International painter/sculptor Fabrizio Breschi was born in Livorno, Italy in 1950. Livorno greatly influenced Breschi’s art from childhood. He expressed reality through architectural-geometric shapes transformed into industrial landscapes, surreal seascapes, and robots. There is something both familiar and uncanny about the robots Breschi created over 40-years ago and the role robotics play in our daily life today. “I amused myself depicting the human race in the guise of robots, adding a surreal note to observed daily activities. I sought to glimpse the ultimate destiny of a technological society.” Breschi’s robots ride the Paris metro, they dine, they kiss, a red-eyed baby cries in its crib, and a robot holding a daisy has his arm around an “artifact” Cycladic woman.
In April 2018, his robots were a feature at the First International Conference on Soft Robotics sponsored by the world renowned Pisa Biorobotics Institute.
Breschi has a long and rewarding career in the arts. He graduated from Liceo Artistico, Florence, and the Florence Academy of Fine Arts where, at the age of 23, he became an assistant professor. At 35, Breschi was the youngest professor-lecturer in the history of the prestigious Brera Academy, Milano, to hold the painting chair – truly a great accomplishment.
In 2007 Breschi retired from teaching to immerse himself in painting and sculpture. He works from his studios in Livorno and New York, layering matte, acrylic paints to resemble polished chrome, creating gleaming tubes that course between canvases like elaborate mechanical systems – a 3-dimensional sculpted-effect that is his signature technique. “My pleasure derives from the difficulty involved with obtaining those hues with a brush, a process where I challenge the technological means developed in our time.”

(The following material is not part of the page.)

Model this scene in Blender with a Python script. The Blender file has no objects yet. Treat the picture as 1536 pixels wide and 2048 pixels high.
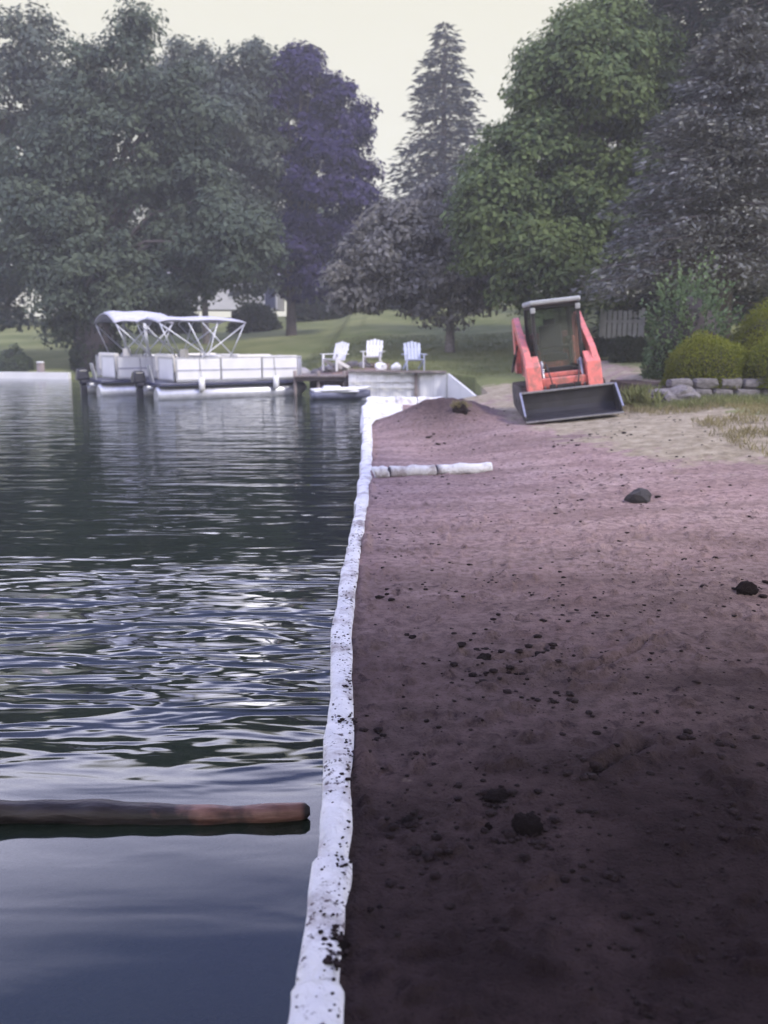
import bpy, math, random
import numpy as np
from mathutils import Vector, Matrix, Euler, Quaternion

# ------------------------------------------------------------------ camera
scene = bpy.context.scene
EYE = 1.6
PITCH = math.atan((1024 - 670) / 1774)
cam_d = bpy.data.cameras.new('camera')
cam_d.sensor_fit = 'VERTICAL'; cam_d.sensor_height = 24.0
cam_d.lens = 24.0 * 1774 / 2048
cam_d.clip_start = 0.05; cam_d.clip_end = 2000
cam_d.dof.use_dof = True; cam_d.dof.focus_distance = 4.5; cam_d.dof.aperture_fstop = 1.5
cam = bpy.data.objects.new('camera', cam_d)
cam.location = (0, 0, EYE)
cam.rotation_euler = (math.pi/2 - PITCH, 0, 0)
scene.collection.objects.link(cam)
scene.camera = cam

# ------------------------------------------------------------------ sky and sun
SUN_EL, SUN_AZ = math.radians(48), math.radians(125)      # high, behind the camera to the right
world = bpy.data.worlds.new('World'); scene.world = world; world.use_nodes = True
nt = world.node_tree; nt.nodes.clear()
def wn(t, **k):
    n = nt.nodes.new(t)
    for a, b in k.items(): setattr(n, a, b)
    return n
sky = wn('ShaderNodeTexSky', sky_type='NISHITA', sun_disc=False, sun_elevation=SUN_EL, sun_rotation=SUN_AZ,
         air_density=1.0, dust_density=3.0, ozone_density=2.5, altitude=200)
bg1 = wn('ShaderNodeBackground'); bg1.inputs[1].default_value = 0.11
nt.links.new(sky.outputs[0], bg1.inputs[0])
# thin bright cloud veil, thick and cream towards the horizon, thinner and bluer overhead
tc = wn('ShaderNodeTexCoord'); sx = wn('ShaderNodeSeparateXYZ'); nt.links.new(tc.outputs['Generated'], sx.inputs[0])
ramp = wn('ShaderNodeValToRGB')
e = ramp.color_ramp.elements
e[0].position = 0.0; e[0].color = (0.38, 0.36, 0.28, 1)
e[1].position = 1.0; e[1].color = (.27, .30, .66, 1)
k = e.new(0.355); k.color = (0.36, 0.34, 0.26, 1)
k = e.new(0.42); k.color = (2.25, 2.20, 2.60, 1)
k = e.new(0.49); k.color = (1.80, 1.78, 2.35, 1)
k = e.new(0.60); k.color = (0.28, 0.32, 0.74, 1)
nz = wn('ShaderNodeTexNoise'); nz.inputs['Scale'].default_value = 2.2; nz.inputs['Detail'].default_value = 4
nt.links.new(tc.outputs['Generated'], nz.inputs['Vector'])
ad = wn('ShaderNodeMath', operation='MULTIPLY_ADD'); ad.inputs[1].default_value = 0.07; ad.inputs[2].default_value = -0.035
nt.links.new(nz.outputs[0], ad.inputs[0])
ad2 = wn('ShaderNodeMath', operation='ADD'); nt.links.new(sx.outputs[2], ad2.inputs[0]); nt.links.new(ad.outputs[0], ad2.inputs[1])
nt.links.new(ad2.outputs[0], ramp.inputs[0])
bg2 = wn('ShaderNodeBackground'); bg2.inputs[1].default_value = 1.15
nt.links.new(ramp.outputs[0], bg2.inputs[0])
mx = wn('ShaderNodeMixShader'); mx.inputs[0].default_value = 0.88
nt.links.new(bg1.outputs[0], mx.inputs[1]); nt.links.new(bg2.outputs[0], mx.inputs[2])
wo = wn('ShaderNodeOutputWorld'); nt.links.new(mx.outputs[0], wo.inputs[0])

sd = bpy.data.lights.new('sun', 'SUN'); sd.energy = 1.5; sd.angle = math.radians(12); sd.color = (1.0, 0.93, 0.80)
sun = bpy.data.objects.new('sun', sd); scene.collection.objects.link(sun)
sdir = Vector((math.sin(SUN_AZ)*math.cos(SUN_EL), math.cos(SUN_AZ)*math.cos(SUN_EL), math.sin(SUN_EL)))
sun.rotation_euler = sdir.to_track_quat('Z', 'Y').to_euler()
vs = scene.view_settings
vs.view_transform = 'Standard'; vs.look = 'None'; vs.gamma = 1; vs.use_curve_mapping = False
vs.exposure = 1.18
scene.cycles.max_bounces = 6; scene.cycles.diffuse_bounces = 3; scene.cycles.glossy_bounces = 3
scene.cycles.transparent_max_bounces = 12; scene.cycles.volume_bounces = 1
scene.cycles.caustics_reflective = False; scene.cycles.caustics_refractive = False
scene.cycles.use_denoising = True

# ------------------------------------------------------------------ helpers
random.seed(4)
COL = scene.collection
CP, SP = math.cos(PITCH), math.sin(PITCH)
F = 1774.0
def ray(px, py):
    u, v = (px-768)/F, (1024-py)/F
    return Vector((u, CP + v*SP, -SP + v*CP))
def on_z(px, py, z=0.0):            # where the sight line meets a level
    d = ray(px, py); t = (z-EYE)/d.z
    return Vector((d.x*t, d.y*t, z))
def at_y(px, py, Y):                # point of the sight line at distance Y
    d = ray(px, py); t = Y/d.y
    return Vector((d.x*t, Y, EYE + d.z*t))

def tag(o, label=None, cat=None, group=None, kind=None):
    if label: o['label'] = label
    if cat: o['category'] = cat
    if group: o['group'] = group
    if kind: o['kind'] = kind
    return o
def empty(name, loc=(0,0,0), rot=(0,0,0)):
    o = bpy.data.objects.new(name, None); COL.objects.link(o)
    o.location = loc; o.rotation_euler = rot; o.empty_display_size = 0.2
    return o
def copy_tree(o, parent=None):
    kids = list(o.children)
    c = o.copy(); COL.objects.link(c)
    c.parent = parent
    for ch in kids: copy_tree(ch, c)
    return c

def hashn(ix, iy, iz, s):
    h = (ix.astype(np.int64)*374761393 + iy.astype(np.int64)*668265263 + iz.astype(np.int64)*2147483647 + s*1274126177) & 0xffffffff
    h = ((h ^ (h >> 13)) * 1274126177) & 0xffffffff
    h = (h ^ (h >> 16)) & 0xffffff
    return h / 0xffffff
def vnoise(x, y, s=0):
    x = np.asarray(x, float); y = np.asarray(y, float)
    ix = np.floor(x); iy = np.floor(y); fx = x-ix; fy = y-iy
    fx = fx*fx*(3-2*fx); fy = fy*fy*(3-2*fy)
    ix = ix.astype(np.int64); iy = iy.astype(np.int64); z = np.zeros_like(ix)
    a = hashn(ix, iy, z, s); b = hashn(ix+1, iy, z, s); c = hashn(ix, iy+1, z, s); d = hashn(ix+1, iy+1, z, s)
    return (a*(1-fx)+b*fx)*(1-fy) + (c*(1-fx)+d*fx)*fy
def fbm(x, y, s=0, o=4):
    r = 0; a = 1; t = 0
    for i in range(o):
        r = r + a*vnoise(np.asarray(x)*2**i + 17.3*i, np.asarray(y)*2**i - 9.1*i, s+i); t += a; a *= .5
    return r/t
def smooth(a, b, x):
    t = np.clip((np.asarray(x, float)-a)/(b-a), 0, 1); return t*t*(3-2*t)

def raw_mesh(name, V, Fq, mat, parent=None, smooth_sh=False, k=4):
    me = bpy.data.meshes.new(name)
    V = np.asarray(V, dtype=np.float32); Fq = np.asarray(Fq, dtype=np.int32)
    me.vertices.add(len(V)); me.vertices.foreach_set('co', V.ravel())
    me.loops.add(Fq.size); me.loops.foreach_set('vertex_index', Fq.ravel())
    me.polygons.add(len(Fq)); me.polygons.foreach_set('loop_start', np.arange(0, Fq.size, k, dtype=np.int32))
    me.update(calc_edges=True)
    if smooth_sh: me.polygons.foreach_set('use_smooth', np.ones(len(Fq), dtype=bool))
    me.materials.append(mat)
    o = bpy.data.objects.new(name, me); COL.objects.link(o); o.parent = parent
    return o

class MB:
    def __init__(s): s.v = []; s.f = []; s.sm = []
    def add(s, vs, fs, sm=False):
        b = len(s.v); s.v += [tuple(v) for v in vs]; s.f += [tuple(b+i for i in f) for f in fs]; s.sm += [sm]*len(fs); return s
    def box(s, c, d, rot=None, taper=1.0):
        c = Vector(c); hx, hy, hz = d[0]/2, d[1]/2, d[2]/2
        R = Euler(rot).to_matrix() if rot else Matrix.Identity(3)
        vs = []
        for z, t in ((-hz, 1), (hz, taper)):
            for x, y in ((-hx,-hy),(hx,-hy),(hx,hy),(-hx,hy)): vs.append(c + R @ Vector((x*t, y*t, z)))
        return s.add(vs, [(3,2,1,0),(4,5,6,7),(0,1,5,4),(1,2,6,5),(2,3,7,6),(3,0,4,7)])
    def bar(s, p, q, w, h, up=(0,0,1)):
        p, q = Vector(p), Vector(q); d = (q-p).normalized(); u = Vector(up)
        if abs(d.dot(u)) > .98: u = Vector((0,1,0))
        r = d.cross(u).normalized(); u = r.cross(d)
        vs = [m + r*(w/2*a) + u*(h/2*b) for m in (p, q) for a, b in ((-1,-1),(1,-1),(1,1),(-1,1))]
        return s.add(vs, [(3,2,1,0),(4,5,6,7),(0,1,5,4),(1,2,6,5),(2,3,7,6),(3,0,4,7)])
    def tube(s, pts, r, n=8, cap=True):
        pts = [Vector(p) for p in pts]; rs = r if isinstance(r, (list, tuple)) else [r]*len(pts)
        vs = []; fs = []; prev = None
        for i, p in enumerate(pts):
            d = (pts[min(i+1, len(pts)-1)] - pts[max(i-1, 0)]).normalized()
            if prev is None:
                a = Vector((0,0,1)) if abs(d.z) < .9 else Vector((1,0,0)); u = d.cross(a).normalized()
            else: u = (prev - d*prev.dot(d)).normalized()
            prev = u; w = d.cross(u)
            for k in range(n):
                t = 2*math.pi*k/n; vs.append(p + (u*math.cos(t) + w*math.sin(t))*rs[i])
        for i in range(len(pts)-1):
            for k in range(n): fs.append((i*n+k, i*n+(k+1)%n, (i+1)*n+(k+1)%n, (i+1)*n+k))
        s.add(vs, fs, True)
        if cap:
            b = len(s.v) - len(vs)
            s.f += [tuple(b+k for k in range(n))[::-1], tuple(b+(len(pts)-1)*n+k for k in range(n))]; s.sm += [False, False]
        return s
    def prism(s, prof, y0, y1, axis='y'):     # prof: (a, z) outline, extruded along x or y
        n = len(prof)
        if axis == 'x': vs = [(y0, a, z) for a, z in prof] + [(y1, a, z) for a, z in prof]
        else: vs = [(a, y0, z) for a, z in prof] + [(a, y1, z) for a, z in prof]
        fs = [(i, (i+1) % n, n+(i+1) % n, n+i) for i in range(n)] + [tuple(range(n))[::-1], tuple(range(n, 2*n))]
        return s.add(vs, fs)
    def build(s, name, mat, parent=None, bevel=0, seg=2):
        me = bpy.data.meshes.new(name); me.from_pydata(s.v, [], s.f); me.update()
        me.polygons.foreach_set('use_smooth', s.sm)
        me.materials.append(mat)
        o = bpy.data.objects.new(name, me); COL.objects.link(o); o.parent = parent
        if bevel:
            m = o.modifiers.new('bevel', 'BEVEL'); m.width = bevel; m.segments = seg; m.limit_method = 'ANGLE'
        return o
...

He has exhibited in solo and group exhibitions in Italy, France, Spain, Germany, Switzerland, Greece and the United States. His work is in museums and corporate and private collections. His multi-media sculpture Cycladic Today is on the facade of the Goulandris Foundation Museum of Cycladic Art, Athens. Love Story, a 25-foot tall metal sculpture stands in the Piazza della Vittoria in central Livorno. A smaller metal sculpture, Twin Towers is in the garden of the Fondazione Trossi Uberti Museum, Livorno. Rising Sun, a light sculpture in plexiglass, was chosen by the Museo della Citta (City Museum of Livorno) for their exhibition: Progressive Visual Arts in Livorno from 1989 to 2020. He felt honored to be a part of this exhibition of notable artists. It was a very important exhibition for the history of Modern Art and the museum is publishing a book of the exhibition.
Breschi was honored by his hometown city with a retrospective exhibition of his work at the Museo Civico G. Fattori: BRESCHI: 1976 – 2016. Fellow artists,
ex- students, art critics and friends celebrated with him. He is truly an artist 40-years ahead of his time.